• WisBusiness

Tuesday, June 4, 2013

Peter Frittitta, Al Campbell: The Affordable Care Act has a “Cadillac tax” on businesses


By Peter Frittitta
and Al Campbell
The "Cadillac Tax" which is part of the Affordable Care Act (ACA), or ObamaCare if you prefer, is not to begin until 2018. That is far enough away as to not have to be worried about for a few years. Right? Think again.

Employers would be facing a new 40 percent tax on the portion of annual health benefits provided to employees and dependents that exceeded $10,200 for an individual and $27,500 for a family. That cost is inclusive of both the employer's and employee's share of cost.

According to the New York Times, employers are already beginning to make modifications to the plans they offer even before 2018, and are plotting the probable cost of health care insurance by that time. Co-payments are likely to be increased and deductibles will almost certainly increase between now and 2018. Some are predicting family deductibles of $6,000 or more in the not too distant future. This Act, already being nicknamed the "unaffordable" care act, has real teeth. Employers are caught in a vicious cycle where they work to keep employees and dependents happy with their health care insurance coverage only to recognize this might well result in their plan becoming designated a "Cadillac" plan.

Many have difficulty in believing there are actually plans that could be that rich in benefits, but the reality is that some of the unions that originally supported the ACA are quickly coming to understand that the President's statement "if you like your health care plan, you can keep it," isn't going to be the case unless Congress makes some changes. These plans are already very near or even beyond the cost threshold that identifies a "Cadillac" plan; that is at today's costs for health care.

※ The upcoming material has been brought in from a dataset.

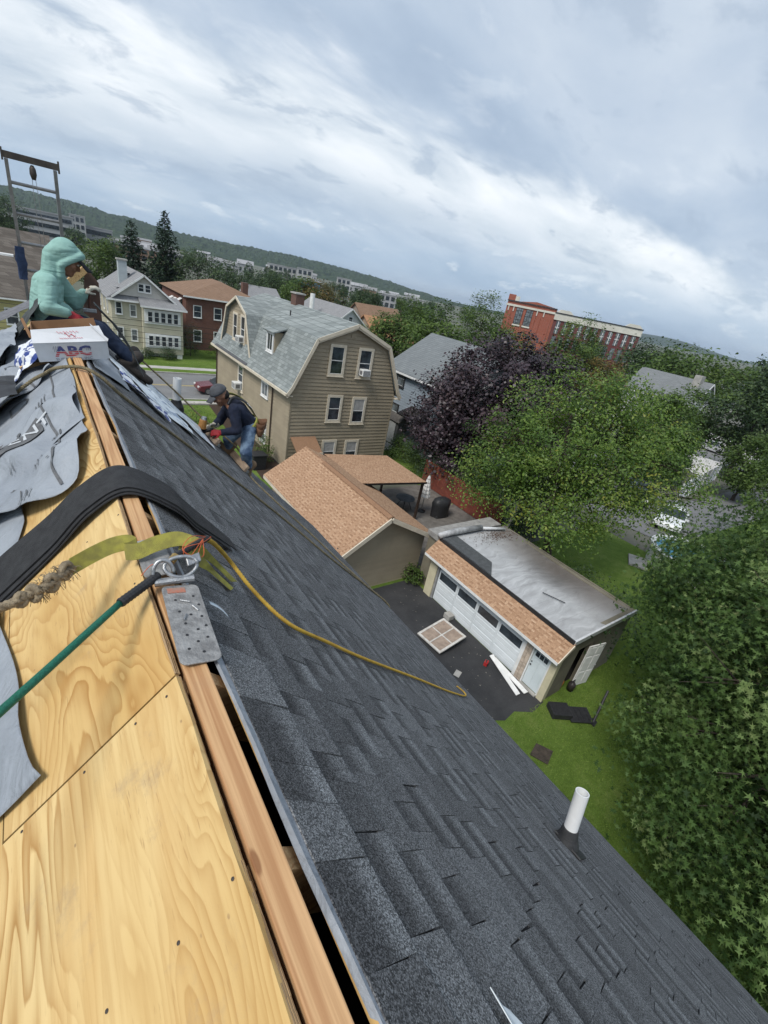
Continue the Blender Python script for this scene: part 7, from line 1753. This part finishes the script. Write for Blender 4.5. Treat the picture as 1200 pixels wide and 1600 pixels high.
# shrubs
def shrub(label, x, y, rx, ry, h, mat, seed, n=2600, ls=0.12, group='shrubs', name='shrub'):
    make_tree(name, label, (x, y, 0), [(x, y, h*0.5, rx, ry, h*0.52)], mat, 60, n, min(rx, ry)*0.22, ls, seed, LEAF_OVAL, 0.05, h*0.2, group, nlimb=8, shell=0.6, cat='shrub')
for i, (lab, x, y, rx, ry, h, mt, n) in enumerate([('dense shrub row between the red fence and the purple maple, nearest the patio', 22.6, 18.3, 1.5, 2.4, 3.4, G_DARK, 7000), ('dense dark shrub under the purple maple', 22.3, 22.6, 1.6, 2.4, 3.0, G_DARK, 7000), ('shrub behind the lean-to by the red fence end', 22.6, 14.4, 1.7, 2.0, 3.2, G_DARK, 7000), ('low shrub beside the garden shed', 22.6, 26.3, 1.2, 1.6, 1.8, G_MID, 3500),
        ('clipped rounded shrub at the right corner of the cream house', 11.7, 58.4, 0.9, 0.7, 1.3, G_DARK, 1500), ('small shrub in front of the cream house porch', 9.4, 58.3, 0.8, 0.7, 1.1, G_DARK, 1300), ('tall dark shrub between cream house and brick block', 15.0, 61.5, 1.2, 1.2, 3.8, G_DARK, 3200), ('bright clipped hedge in front of the brick block', 18.3, 60.8, 1.6, 0.9, 2.1, G_MID, 3000), ('second lower hedge nearer the street', 19.4, 57.0, 0.9, 0.7, 1.2, G_MID, 1600),
        ('leafy weed plant at the corner of the tan garage', 12.75, 12.35, 0.45, 0.4, 0.85, G_MID, 700), ('potted evergreen by the black bin', 11.3, 27.4, 0.55, 0.55, 1.7, G_MID, 1200), ('yellow green shrub by the front walk behind the roofer', 8.6, 33.8, 1.0, 1.0, 2.0, G_CHER, 1800), ('shrub at the near corner of the parking lot', 42.5, 15.6, 1.2, 1.2, 1.5, G_DARK, 1500), ('long hedge behind the flat garage', 19.5, 7.6, 1.3, 2.6, 1.7, G_DARK, 4600), ('shrub at the blue house corner', 23.4, 31.8, 0.7, 0.7, 1.3, G_MID, 900)]):
    shrub(lab, x, y, rx, ry, h, mt, 500+i, n)
# grey pole behind the garage
o = MB().tube([(18.9, 12.6, 0), (19.05, 12.2, 4.9)], 0.06, 8).build('grey_pole', CONC); tag(o, 'thin grey pole behind the garage below the leafy tree', 'pole')
# ------------------------------------------------------------ people
def caps(mb, a, b_, r0, r1, n=12):
    a, b_ = Vector(a), Vector(b_); mb.tube([a, b_], [r0, r1], n); mb.ball(a, r0, n, 8); mb.ball(b_, r1, n, 8)
def chain(mb, pts, rr):
    for i in range(len(pts)-1): caps(mb, pts[i], pts[i+1], rr[i], rr[i+1])
def organic(mb, name, mat, parent, voxel=0.014, smooth=6, wr=0.0, wscale=0.08):
    """fuse overlapping shapes into one continuous skin"""
    o = mb.build(name, mat, parent, smooth=True)
    m_ = o.modifiers.new('fuse', 'REMESH'); m_.mode = 'VOXEL'; m_.voxel_size = voxel; m_.use_smooth_shade = True
    s_ = o.modifiers.new('relax', 'SMOOTH'); s_.iterations = smooth; s_.factor = 0.5
    if wr:
        tx = bpy.data.textures.new(name+'_folds', 'CLOUDS'); tx.noise_scale = wscale; tx.noise_depth = 2
        d_ = o.modifiers.new('folds', 'DISPLACE'); d_.texture = tx; d_.strength = wr; d_.mid_level = 0.5; d_.texture_coords = 'GLOBAL'
    return o
def hand(mb, wrist, tip, up, size=0.18, curl=0.5, thumb=1):
    """palm and five fingers from the wrist towards tip; up = back of the hand"""
    w, t = Vector(wrist), Vector(tip); d_ = (t-w).normalized(); u = Vector(up); u = (u - d_*u.dot(d_)).normalized(); s = d_.cross(u)
    pl = size*0.52; p0 = w + d_*0.015
    for k in range(4):
        off = s*(k-1.5)*size*0.115; b0 = p0 + off*0.75; b1 = w + d_*pl + off
        caps(mb, b0, b1, size*0.085, size*0.078, 8)
        L_ = size*(0.44, 0.50, 0.47, 0.37)[k]; a1 = curl*0.6; a2 = curl*1.5; a3 = curl*2.3
        k1 = b1 + (d_*math.cos(a1) - u*math.sin(a1))*L_*0.42; k2 = k1 + (d_*math.cos(a2) - u*math.sin(a2))*L_*0.33; k3 = k2 + (d_*math.cos(a3) - u*math.sin(a3))*L_*0.25
        chain(mb, [b1, k1, k2, k3], [size*0.058, size*0.054, size*0.049, size*0.042])
    tb = w + d_*pl*0.35 + s*thumb*size*0.17
    chain(mb, [tb, tb + (d_*0.6 + s*thumb*0.7 - u*0.3).normalized()*size*0.22, tb + (d_*0.8 + s*thumb*0.45 - u*0.6).normalized()*size*0.42], [size*0.075, size*0.06, size*0.05])
def boot(parent, ankle, toe, mat, sole):
    a, t = Vector(ankle), Vector(toe); d_ = (t-a); mb = MB(); up_ = Vector((sp_, 0, cp))
    heel = a - d_.normalized()*0.05 - up_*0.055
    chain(mb, [a + up_*0.09, a, heel], [0.062, 0.058, 0.048]); chain(mb, [heel, a.lerp(t, 0.5) - up_*0.03, t - up_*0.012], [0.048, 0.05, 0.042])
    b_ = organic(mb, 'boot', mat, parent, 0.010, 4)
    s = d_.normalized(); side = s.cross(up_).normalized(); c = heel.lerp(t, 0.5) - up_*0.052
    MB().obox(c, s, side, side.cross(s), (t-heel).length/2+0.045, 0.044, 0.012).build('sole', sole, b_, bevel=0.01)
SKIN = M('skin_brown', (0.27, 0.135, 0.082), (0.22, 0.105, 0.064), 12, 0.55)
m, t, bs = new_mat('aqua_fleece')
co = t.coord('Object')
t.put(bs.inputs['Base Color'], t.mix(t.smooth(t.noise(co, 26.0, 5, 0.65), 0.35, 0.68), (0.245, 0.410, 0.365), (0.280, 0.455, 0.405))); setp(bs, rough=0.95, spec=0.15)
fold = t.noise(t.mapping(co, (0.7, 0.7, 2.6), (0, 0, 0), (0.3, 0.7, 0.2)), 4.0, 2, 0.4, 0.8)
bump(t, bs, t.math('ADD', t.math('MULTIPLY', t.math('ABSOLUTE', t.math('SUBTRACT', fold, 0.5)), 3.0), t.math('MULTIPLY', t.noise(co, 260, 2), 0.05)), 0.30, 0.05)
FLEECE = m
NAVY = M('navy_cotton', (0.016, 0.022, 0.045), (0.011, 0.014, 0.028), 10, 0.9, 0.4, 200)
m, t, bs = new_mat('faded_jeans')
co = t.coord('Object')
c = t.mix(t.smooth(t.noise(co, 7.0, 5, 0.65), 0.38, 0.66), (0.030, 0.060, 0.125), (0.16, 0.235, 0.33)); c = t.mix(t.math('MULTIPLY', t.noise(co, 180, 2), 0.25), c, (0.25, 0.30, 0.36))
t.put(bs.inputs['Base Color'], c); setp(bs, rough=0.9, spec=0.2); JEANS = m
DJEAN = M('dark_jeans', (0.022, 0.035, 0.070), (0.014, 0.022, 0.045), 9, 0.9, 0.3, 200)
CAPG = M('grey_cap', (0.085, 0.09, 0.10), (0.06, 0.063, 0.07), 12, 0.85, 0.3, 300)
CAPB = M('black_cap', (0.016, 0.017, 0.022), (0.012, 0.012, 0.016), 12, 0.85)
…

If the annual expected inflationary increase is factored into that equation, it becomes quite easy to recognize the plan will be 'too good' and will therefore result in a 40 percent tax.

Some labor leaders now recognize that with the President in his second term, any negotiating advantage they might've had is gone. The President is intent on this signature law to frame his two terms in office. He is quite unlikely to think about signing a bill passed by Congress that erodes what he sees as the benefits of the ACA.

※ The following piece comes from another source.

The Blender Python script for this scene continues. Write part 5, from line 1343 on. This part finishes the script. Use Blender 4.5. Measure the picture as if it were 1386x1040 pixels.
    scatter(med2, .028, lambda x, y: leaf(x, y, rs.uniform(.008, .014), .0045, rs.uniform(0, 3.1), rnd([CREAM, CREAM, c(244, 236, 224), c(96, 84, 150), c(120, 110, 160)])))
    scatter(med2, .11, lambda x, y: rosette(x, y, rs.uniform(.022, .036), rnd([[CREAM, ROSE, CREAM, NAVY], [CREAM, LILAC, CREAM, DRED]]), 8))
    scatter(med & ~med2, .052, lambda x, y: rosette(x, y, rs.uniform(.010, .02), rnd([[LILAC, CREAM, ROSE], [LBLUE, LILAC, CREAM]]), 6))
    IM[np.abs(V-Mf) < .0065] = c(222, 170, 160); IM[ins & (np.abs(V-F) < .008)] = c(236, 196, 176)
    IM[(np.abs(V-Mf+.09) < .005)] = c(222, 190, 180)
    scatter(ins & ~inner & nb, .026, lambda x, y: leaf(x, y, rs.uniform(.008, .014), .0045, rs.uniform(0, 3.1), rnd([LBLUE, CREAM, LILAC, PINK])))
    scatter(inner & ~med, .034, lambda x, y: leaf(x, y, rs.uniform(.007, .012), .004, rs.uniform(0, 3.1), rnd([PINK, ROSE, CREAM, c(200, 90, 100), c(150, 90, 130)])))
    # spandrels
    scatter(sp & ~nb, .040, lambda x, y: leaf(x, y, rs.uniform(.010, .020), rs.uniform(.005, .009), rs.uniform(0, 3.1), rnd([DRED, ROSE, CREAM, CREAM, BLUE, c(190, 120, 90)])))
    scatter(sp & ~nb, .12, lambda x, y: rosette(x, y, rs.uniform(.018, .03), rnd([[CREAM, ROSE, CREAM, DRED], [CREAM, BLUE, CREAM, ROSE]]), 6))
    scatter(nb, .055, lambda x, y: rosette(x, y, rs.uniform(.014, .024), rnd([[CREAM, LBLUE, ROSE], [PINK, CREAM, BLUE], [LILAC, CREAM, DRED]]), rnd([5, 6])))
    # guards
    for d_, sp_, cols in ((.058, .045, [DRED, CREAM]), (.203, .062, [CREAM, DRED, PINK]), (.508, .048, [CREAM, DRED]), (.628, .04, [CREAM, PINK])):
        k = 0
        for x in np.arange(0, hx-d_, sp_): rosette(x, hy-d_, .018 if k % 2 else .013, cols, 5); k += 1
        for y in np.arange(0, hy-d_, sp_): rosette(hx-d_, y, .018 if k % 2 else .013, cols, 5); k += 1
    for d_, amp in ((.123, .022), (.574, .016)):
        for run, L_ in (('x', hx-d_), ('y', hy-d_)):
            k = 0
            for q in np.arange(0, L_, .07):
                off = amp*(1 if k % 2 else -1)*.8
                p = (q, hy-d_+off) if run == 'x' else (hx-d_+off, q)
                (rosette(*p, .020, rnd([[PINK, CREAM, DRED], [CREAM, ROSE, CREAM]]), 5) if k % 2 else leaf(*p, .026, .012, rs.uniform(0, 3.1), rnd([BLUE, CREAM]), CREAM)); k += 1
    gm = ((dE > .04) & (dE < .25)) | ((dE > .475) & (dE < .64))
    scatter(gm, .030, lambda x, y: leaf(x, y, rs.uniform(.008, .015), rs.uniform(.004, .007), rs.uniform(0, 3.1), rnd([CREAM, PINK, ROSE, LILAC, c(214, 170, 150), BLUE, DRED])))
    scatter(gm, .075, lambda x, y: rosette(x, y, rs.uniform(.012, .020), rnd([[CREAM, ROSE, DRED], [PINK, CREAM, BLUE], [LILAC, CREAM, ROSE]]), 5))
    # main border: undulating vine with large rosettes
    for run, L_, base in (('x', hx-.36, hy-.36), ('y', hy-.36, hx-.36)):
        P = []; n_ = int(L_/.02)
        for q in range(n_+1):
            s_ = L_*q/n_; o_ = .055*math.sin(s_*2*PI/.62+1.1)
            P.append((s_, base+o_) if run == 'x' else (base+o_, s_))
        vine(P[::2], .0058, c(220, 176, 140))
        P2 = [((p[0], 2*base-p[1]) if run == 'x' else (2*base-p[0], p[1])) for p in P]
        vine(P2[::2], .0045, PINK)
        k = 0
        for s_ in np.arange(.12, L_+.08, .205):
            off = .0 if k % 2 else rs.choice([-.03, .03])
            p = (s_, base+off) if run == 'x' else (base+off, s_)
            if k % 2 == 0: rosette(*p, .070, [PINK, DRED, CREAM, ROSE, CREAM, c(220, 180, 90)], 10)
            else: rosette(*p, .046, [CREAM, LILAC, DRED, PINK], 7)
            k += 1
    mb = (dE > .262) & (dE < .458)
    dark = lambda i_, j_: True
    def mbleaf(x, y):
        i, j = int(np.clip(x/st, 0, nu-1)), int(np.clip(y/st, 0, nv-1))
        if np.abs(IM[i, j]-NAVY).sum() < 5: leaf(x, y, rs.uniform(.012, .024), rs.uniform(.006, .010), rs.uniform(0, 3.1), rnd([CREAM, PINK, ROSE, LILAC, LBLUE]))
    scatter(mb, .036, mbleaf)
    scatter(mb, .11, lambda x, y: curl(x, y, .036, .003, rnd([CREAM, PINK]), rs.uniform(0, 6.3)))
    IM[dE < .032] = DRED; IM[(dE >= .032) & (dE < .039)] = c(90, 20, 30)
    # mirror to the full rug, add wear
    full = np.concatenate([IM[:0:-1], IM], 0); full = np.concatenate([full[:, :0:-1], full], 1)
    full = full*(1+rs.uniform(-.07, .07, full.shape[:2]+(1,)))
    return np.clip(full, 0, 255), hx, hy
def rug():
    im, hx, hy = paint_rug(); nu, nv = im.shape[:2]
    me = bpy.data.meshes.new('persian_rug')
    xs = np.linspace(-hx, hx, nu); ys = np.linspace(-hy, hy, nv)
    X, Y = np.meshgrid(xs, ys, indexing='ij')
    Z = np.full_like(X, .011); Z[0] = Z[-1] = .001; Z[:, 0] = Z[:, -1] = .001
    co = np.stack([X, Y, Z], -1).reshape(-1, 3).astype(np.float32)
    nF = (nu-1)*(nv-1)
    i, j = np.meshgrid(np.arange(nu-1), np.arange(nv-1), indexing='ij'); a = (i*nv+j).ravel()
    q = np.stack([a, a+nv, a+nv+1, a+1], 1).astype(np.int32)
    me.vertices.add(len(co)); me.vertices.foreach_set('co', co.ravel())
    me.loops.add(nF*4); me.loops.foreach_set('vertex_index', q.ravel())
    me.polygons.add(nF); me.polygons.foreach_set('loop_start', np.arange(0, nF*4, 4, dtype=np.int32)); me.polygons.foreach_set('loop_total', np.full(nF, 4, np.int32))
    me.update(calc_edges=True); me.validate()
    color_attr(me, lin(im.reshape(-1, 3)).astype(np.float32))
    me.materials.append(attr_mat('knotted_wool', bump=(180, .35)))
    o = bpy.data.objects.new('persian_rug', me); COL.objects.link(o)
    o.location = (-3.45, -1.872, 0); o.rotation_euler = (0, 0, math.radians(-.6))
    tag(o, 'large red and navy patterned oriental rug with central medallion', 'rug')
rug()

This phenomenon is not limited to union negotiated health plans either. It is a threat to larger non-unionized employers who have classically provided better levels of benefits in order to be able to attract new hires in competitive marketplaces in Wisconsin.

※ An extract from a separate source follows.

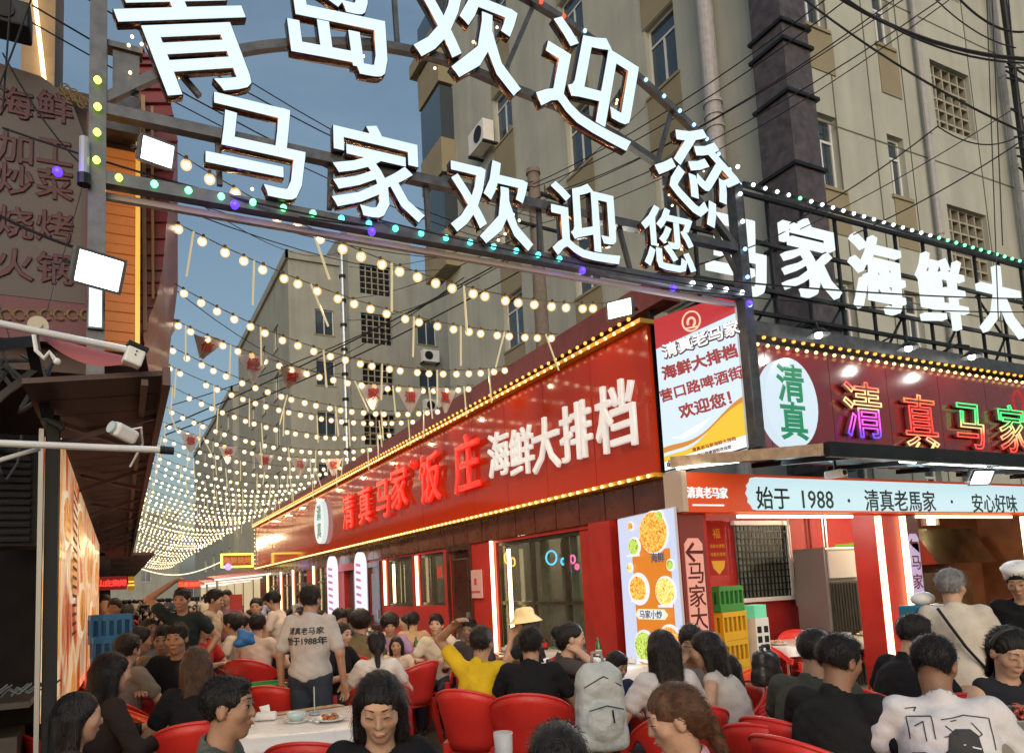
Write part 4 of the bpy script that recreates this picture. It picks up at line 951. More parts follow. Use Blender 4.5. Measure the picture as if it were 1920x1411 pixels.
m = MB(); m.bar((.235,3.65,2.66),(.42,19,2.62), .035, .09); m.bar((.14,3.7,2.635),(.32,19,2.60), .03); m.build('edge_rail', mat('brown_rail', (.09,.04,.03), .5), aw)
m = MB()
for y in (4.4, 6.2, 8.0, 9.8, 11.6, 13.4): m.bar((xlft(y),y,2.45),(.22+.0125*(y-3.6),y,2.64), .03); m.bar((xlft(y)+.02,y,2.57),(.20+.0125*(y-3.6),y+.9,2.60), .025)
m.build('strut', mat('brown_rail', ()), aw)
t = thing('pink_cloth', 'strip of pink cloth sagging under the white pole by the awning', 'cloth', (0,0,0)); m = MB(); vs = []
for i in range(15):
    u = i/14; p = AY(80+180*u, 630+44*u, 3.72); vs += [p, p - Vector((0, .02, .012+.075*math.sin(math.pi*min(1,u*1.05))**.8))]
m.add(vs, [(2*i, 2*i+1, 2*i+3, 2*i+2) for i in range(14)]); m.build('cloth_strip', mat('pink_cloth', (.40,.12,.13), .8), t, True)
polem = mat('white_pvc_pole', (.62,.63,.64), .3, noise=.08)
t = thing('horizontal_pole', 'white horizontal pole crossing above the awning edge', 'pole'); m = MB(); m.cyl(AY(-60, 594, 3.6), AY(262, 660, 3.6), .016, n=10); m.build('tube', polem, t)
t = thing('horizontal_pole', 'grey white pole crossing below the awning with a dark end cap', 'pole'); m = MB(); m.cyl(AY(-60, 828, 3.5), AY(300, 843, 3.5), .015, n=10); m.build('tube', polem, t); m = MB(); m.cyl(AY(300, 843, 3.5), AY(326, 845, 3.5), .018, n=10); m.build('end_cap', dkmetal, t)
m = MB(); m.cyl(AY(-20, 868, 3.55), AY(75, 840, 3.55), .010, n=8); m.build('side_tube', polem, t)
t = thing('security_camera', 'white security camera mounted under the brown awning', 'camera', AY(232, 812, 3.55)); t.rotation_euler = (.35, .3, .6)
m = MB(); m.box(-.055,.055,-.035,.035,-.03,.035); rounded(m.build('camera_body', whitep, t), .015); m = MB(); m.cyl((-.056,0,0),(-.068,0,0), .028, n=14); m.build('lens_ring', mat('pale_ring', (.5,.6,.62), .2), t); m = MB(); m.tube([(.02,0,.03),(.06,0,.06),(.12,.03,.0),(.13,.05,-.12)], .005); m.build('cable', whitep, t)
t = thing('junction_box', 'small white junction box with black lid at the end of the pole', 'junction box', AY(251, 668, 3.6)); t.rotation_euler = (0, .3, .2); m = MB(); m.box(-.04,.04,-.03,.03,-.045,.035); rounded(m.build('box', whitep, t), .008); m = MB(); m.box(-.045,.045,-.035,.035,.037,.055); m.build('lid', dkmetal, t); m = MB(); m.cyl((.0,-.031,.0),(0,-.034,0), .004, n=6); m.cyl((.0,-.031,.018),(0,-.034,.018), .004, n=6); m.build('screw', dkmetal, t)
t = thing('cable_clamp', 'white plastic clamp and insulator on the pole above the dark column', 'clamp', AY(78, 650, 3.58)); m = MB(); m.tube([(-.03,0,.05),(-.02,0,-.02),(.01,0,-.05),(.03,0,-.02),(.05,0,-.05)], .010); m.ball((.06,0,-.06), .016, 8, 6); m.build('clip', whitep, t)
t = thing('insulator_disc', 'round cream fan cover on the pole', 'disc', AY(72, 612, 3.65)); m = MB(); m.cyl((0,-.02,0),(0,.0,0), .042, n=18); m.cyl((0,-.03,0),(0,-.021,0), .018, n=8); m.build('disc', mat('cream_disc', (.42,.38,.28), .5), t)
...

A health economist at Johns Hopkins Bloomberg School of Public Health, Bradley Herring, has estimated that as many as 75 percent of plans in existence today could be affected by the "Cadillac tax "over the coming decade. And that will affect employee's total compensation as well as their health plans since the 40 percent tax has to come from somewhere and that 'somewhere' is very likely the total budget for benefits and compensation.

It is very important employers seek sound advice from those who can help walk them through the ACA maze of new compliance regulations.

-- Frittitta is president of the Wisconsin Association of Health Underwriters. Campbell is a WAHU board member.